Architecting Access: Designing a Clear, Scalable, and Secure Access System for Netflix Studio

April 16, 2026, 1:45 PM
USD

Access management might sound straightforward, but at global scale, it’s one of the most complex domains imaginable. Who gets in? What can they see and do? How long should they have access? And how do you make it’s all secure, compliant, and usable by engineers, operations, and partners around the world?

At Netflix, the legacy access system for studio applications offered little structure and almost no guidelines. Components were inconsistently designed, confusingly named, and nearly impossible to navigate. Too often, people didn’t even understand what they were granting access to, weakening trust and creating security risks.

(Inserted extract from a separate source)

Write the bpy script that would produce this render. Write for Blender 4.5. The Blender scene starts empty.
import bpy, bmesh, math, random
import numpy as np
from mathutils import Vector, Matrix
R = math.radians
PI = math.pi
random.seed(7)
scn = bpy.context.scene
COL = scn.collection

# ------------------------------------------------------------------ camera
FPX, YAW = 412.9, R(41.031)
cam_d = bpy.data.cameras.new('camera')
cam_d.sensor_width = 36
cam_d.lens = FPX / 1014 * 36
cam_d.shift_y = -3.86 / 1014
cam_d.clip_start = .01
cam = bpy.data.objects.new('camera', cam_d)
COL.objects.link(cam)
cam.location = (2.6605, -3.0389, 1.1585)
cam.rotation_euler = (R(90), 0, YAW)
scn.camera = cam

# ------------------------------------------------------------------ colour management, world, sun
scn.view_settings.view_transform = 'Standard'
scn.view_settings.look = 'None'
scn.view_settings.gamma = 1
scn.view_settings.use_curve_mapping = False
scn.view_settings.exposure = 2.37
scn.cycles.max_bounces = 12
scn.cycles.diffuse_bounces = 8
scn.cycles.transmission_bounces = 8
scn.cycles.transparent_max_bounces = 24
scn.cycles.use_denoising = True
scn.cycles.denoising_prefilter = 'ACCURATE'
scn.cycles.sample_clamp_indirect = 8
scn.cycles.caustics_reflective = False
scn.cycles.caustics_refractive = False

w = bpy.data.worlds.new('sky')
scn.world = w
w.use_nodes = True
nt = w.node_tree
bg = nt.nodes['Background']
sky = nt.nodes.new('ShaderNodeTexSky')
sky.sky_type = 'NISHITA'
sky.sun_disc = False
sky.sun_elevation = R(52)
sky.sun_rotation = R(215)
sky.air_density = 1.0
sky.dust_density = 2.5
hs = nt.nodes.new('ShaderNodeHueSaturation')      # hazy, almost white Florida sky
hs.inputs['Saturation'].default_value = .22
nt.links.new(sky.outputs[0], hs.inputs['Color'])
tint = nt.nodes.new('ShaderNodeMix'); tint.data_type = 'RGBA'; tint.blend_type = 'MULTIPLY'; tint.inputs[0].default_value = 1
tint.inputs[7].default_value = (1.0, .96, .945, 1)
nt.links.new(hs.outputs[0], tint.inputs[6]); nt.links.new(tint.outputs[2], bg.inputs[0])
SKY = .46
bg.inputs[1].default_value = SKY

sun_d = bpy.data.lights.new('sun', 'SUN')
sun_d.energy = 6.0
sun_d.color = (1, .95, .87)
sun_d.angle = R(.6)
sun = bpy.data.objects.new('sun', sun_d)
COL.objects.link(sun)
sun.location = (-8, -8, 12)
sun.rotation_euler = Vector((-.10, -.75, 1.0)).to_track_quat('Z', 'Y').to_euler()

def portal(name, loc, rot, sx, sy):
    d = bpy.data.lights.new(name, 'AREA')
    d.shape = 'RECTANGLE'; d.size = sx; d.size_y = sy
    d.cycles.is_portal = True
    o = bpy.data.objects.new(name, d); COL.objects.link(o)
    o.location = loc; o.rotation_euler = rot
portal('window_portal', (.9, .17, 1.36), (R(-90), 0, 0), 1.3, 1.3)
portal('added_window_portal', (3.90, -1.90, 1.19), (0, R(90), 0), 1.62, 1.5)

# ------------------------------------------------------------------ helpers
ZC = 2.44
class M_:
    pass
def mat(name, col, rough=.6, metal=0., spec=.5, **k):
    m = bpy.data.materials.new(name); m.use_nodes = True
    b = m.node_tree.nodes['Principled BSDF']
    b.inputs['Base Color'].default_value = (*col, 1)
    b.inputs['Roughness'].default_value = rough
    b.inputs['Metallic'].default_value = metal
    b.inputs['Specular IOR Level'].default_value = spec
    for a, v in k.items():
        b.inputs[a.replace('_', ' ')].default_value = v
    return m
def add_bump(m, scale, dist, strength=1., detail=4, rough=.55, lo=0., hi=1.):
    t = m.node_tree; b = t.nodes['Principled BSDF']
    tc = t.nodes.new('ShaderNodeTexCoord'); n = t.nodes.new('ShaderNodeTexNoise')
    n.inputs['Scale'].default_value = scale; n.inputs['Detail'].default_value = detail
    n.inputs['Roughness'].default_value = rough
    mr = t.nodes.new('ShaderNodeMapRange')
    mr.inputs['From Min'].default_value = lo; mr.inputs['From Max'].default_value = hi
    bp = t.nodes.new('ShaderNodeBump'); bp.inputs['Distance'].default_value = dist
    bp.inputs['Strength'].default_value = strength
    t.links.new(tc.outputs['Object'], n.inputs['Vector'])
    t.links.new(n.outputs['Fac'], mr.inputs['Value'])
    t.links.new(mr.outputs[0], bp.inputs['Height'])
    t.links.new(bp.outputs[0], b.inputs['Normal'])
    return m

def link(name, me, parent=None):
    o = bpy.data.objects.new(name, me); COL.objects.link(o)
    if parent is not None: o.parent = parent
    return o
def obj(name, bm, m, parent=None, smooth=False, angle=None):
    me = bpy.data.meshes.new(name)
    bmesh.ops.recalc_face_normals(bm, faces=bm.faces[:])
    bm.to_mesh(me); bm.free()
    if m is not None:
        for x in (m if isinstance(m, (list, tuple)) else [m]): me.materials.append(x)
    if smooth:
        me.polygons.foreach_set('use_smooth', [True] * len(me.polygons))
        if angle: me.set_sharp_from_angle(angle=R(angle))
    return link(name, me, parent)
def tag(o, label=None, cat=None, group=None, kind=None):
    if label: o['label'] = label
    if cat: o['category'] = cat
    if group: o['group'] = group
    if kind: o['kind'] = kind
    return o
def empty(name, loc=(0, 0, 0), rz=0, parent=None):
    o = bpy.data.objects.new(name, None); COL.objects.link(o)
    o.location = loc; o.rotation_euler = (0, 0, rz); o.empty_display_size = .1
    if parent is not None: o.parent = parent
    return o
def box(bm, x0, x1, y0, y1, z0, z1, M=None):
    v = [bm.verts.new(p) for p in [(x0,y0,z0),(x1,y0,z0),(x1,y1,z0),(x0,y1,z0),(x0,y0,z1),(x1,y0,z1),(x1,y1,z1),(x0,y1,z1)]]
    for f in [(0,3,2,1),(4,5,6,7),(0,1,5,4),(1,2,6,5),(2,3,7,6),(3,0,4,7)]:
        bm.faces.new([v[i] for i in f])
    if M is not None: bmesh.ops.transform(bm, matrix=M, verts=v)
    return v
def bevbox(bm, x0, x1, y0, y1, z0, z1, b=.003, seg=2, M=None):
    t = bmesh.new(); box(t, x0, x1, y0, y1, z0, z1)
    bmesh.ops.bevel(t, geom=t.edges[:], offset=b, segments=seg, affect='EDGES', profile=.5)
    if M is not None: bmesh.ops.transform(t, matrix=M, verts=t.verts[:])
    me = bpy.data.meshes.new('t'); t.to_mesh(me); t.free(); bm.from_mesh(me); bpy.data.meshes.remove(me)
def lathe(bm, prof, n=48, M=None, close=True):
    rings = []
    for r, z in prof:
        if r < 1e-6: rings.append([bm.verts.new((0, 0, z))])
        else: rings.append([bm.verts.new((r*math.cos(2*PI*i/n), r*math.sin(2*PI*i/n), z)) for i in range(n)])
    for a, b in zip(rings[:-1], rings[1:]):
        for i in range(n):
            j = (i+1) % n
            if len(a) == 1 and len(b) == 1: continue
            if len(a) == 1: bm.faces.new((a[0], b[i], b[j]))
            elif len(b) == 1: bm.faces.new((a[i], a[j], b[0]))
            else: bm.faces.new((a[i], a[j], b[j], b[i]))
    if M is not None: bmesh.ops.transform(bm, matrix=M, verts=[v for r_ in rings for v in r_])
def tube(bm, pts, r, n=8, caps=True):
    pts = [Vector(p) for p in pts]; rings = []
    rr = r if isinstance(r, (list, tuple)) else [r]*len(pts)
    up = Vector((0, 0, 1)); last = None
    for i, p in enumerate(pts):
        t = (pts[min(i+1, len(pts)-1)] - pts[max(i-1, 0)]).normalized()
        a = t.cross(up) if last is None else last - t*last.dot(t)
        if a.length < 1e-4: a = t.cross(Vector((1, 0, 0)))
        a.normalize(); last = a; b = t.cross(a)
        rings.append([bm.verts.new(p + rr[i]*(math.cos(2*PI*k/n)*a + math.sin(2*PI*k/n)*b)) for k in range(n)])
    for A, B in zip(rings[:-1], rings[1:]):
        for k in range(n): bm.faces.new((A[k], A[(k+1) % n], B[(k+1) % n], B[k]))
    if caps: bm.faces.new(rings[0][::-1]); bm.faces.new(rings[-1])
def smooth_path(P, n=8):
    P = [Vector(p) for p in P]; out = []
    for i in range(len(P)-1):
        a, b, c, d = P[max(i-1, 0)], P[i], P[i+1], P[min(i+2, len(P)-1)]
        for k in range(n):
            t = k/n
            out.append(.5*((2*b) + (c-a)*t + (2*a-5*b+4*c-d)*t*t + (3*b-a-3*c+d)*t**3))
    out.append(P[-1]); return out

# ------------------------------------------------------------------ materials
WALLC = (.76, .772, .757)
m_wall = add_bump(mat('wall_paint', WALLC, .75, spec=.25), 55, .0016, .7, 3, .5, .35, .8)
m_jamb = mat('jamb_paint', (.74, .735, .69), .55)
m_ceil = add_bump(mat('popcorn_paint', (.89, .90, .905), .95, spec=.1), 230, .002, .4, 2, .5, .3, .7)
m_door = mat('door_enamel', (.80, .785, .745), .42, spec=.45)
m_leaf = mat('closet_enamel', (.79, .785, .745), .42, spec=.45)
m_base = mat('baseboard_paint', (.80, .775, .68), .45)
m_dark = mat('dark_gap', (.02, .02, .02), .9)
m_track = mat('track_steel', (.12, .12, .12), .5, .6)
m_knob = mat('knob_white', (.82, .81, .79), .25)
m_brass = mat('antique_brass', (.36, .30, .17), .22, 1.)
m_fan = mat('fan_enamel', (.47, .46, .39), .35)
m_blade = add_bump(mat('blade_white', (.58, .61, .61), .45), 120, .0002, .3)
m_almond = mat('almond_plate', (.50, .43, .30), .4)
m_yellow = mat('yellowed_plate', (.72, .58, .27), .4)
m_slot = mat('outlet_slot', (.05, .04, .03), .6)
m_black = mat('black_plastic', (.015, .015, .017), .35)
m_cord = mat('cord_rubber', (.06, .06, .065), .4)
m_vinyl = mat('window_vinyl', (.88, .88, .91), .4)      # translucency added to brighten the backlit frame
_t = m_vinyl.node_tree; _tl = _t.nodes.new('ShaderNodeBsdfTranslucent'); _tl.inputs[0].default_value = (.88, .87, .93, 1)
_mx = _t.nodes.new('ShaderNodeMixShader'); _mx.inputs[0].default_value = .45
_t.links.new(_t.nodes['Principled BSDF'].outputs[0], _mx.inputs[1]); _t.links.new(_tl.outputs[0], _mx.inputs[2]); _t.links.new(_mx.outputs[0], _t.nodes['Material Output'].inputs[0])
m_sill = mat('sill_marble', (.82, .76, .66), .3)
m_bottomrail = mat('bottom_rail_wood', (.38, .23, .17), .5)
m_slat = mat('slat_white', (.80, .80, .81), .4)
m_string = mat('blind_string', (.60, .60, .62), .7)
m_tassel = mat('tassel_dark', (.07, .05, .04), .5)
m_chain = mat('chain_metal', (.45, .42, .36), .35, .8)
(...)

Over two years, Jordan led the zero-to-one design of Access Manager, Netflix’s new global access management system for studio applications and data. The work required more than new screens and workflows – it demanded a new way of thinking about access itself. Information architecture became the toolkit and the glue that made clarity possible.

The project included:
• Clarifying terminology so engineers, security experts, and end users spoke the same language.
• Building concept models that made invisible relationships visible.
• Ensuring the UI reflected the system’s underlying logic.
• Creating naming guidelines (and even an AI assistant) to support clarity at scale.
• Producing an explainer video that demystified access for busy teams.

These IA-driven moves transformed a chaotic, fragile system into one that is structured, comprehensible, and scalable, empowering employees, partners, and teams across the Netflix studio to work with clarity and confidence.

In this lightning talk, Jordan shares how practices like modeling, naming, and visualization can turn overwhelming complexity into human-centered systems. Attendees will leave with practical ways to apply IA as a tool for clarity, alignment, and trust in their own complex environments.